Second Home helps an average of 10 to 12 kids a year, Mentesana said. It runs on about $20,000 per year, none of which is school-district money.
All three participants are crucial to the program, Pratt said. It helps greatly to have trained city mediators put together agreements. The school district refers the kids, can waive fees for sports programs or other activities, and provide supplies, food and clothing to the youth through its donation programs. And the nonprofit does home visits and background checks, and carries crucial insurance for accidents or lawsuits.
Faith-based organizations also contribute donations and mentors.
It’s a formula that is ready to be exported to other parts of the state. It looks like Lincoln County will be first.
The Lincoln County School District ranked ninth in the state in the total number of homeless students in the 2012-13 school year, trailing only districts with at least twice its population.
And now, the school district, the county’s dispute-resolution center and the Newport nonprofit Samaritan House are on board to start up a program modeled after Second Home, Pratt said.
No commitments are in writing yet, but they might be by the end of the year, she said.
Sit down to dinner
Part of the success of these programs is that they enable students to come home to a family, even if it’s not their own family. They’re not living in institutions while trying to finish school and getting over the loss of their family connections.

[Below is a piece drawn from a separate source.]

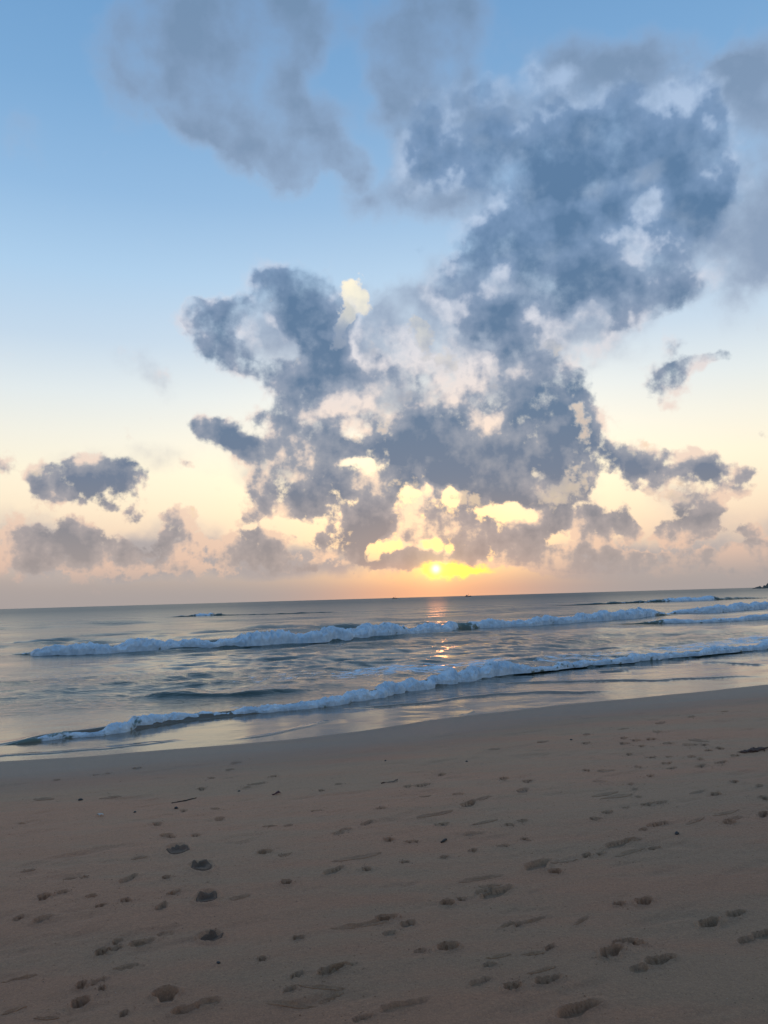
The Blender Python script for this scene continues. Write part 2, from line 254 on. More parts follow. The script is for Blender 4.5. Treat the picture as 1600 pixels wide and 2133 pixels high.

Yes, the school districts can offer mental-health counseling, which is crucial to these kids after the traumatic loss of their childhood.
But more importantly, the programs make it possible to go to a place after school where people sit down to dinner together, which is a first for some of them. Some learn how to make a bed for the first time. And most see adults who are responsible, who know how to manage anger, who know how to communicate. It’s an invaluable experience, the program coordinators said.
Pratt, of Second Home, asked one student what kind of home she was looking for: one with small children or pets, perhaps?
“I just want a house where there’s love,” the child replied.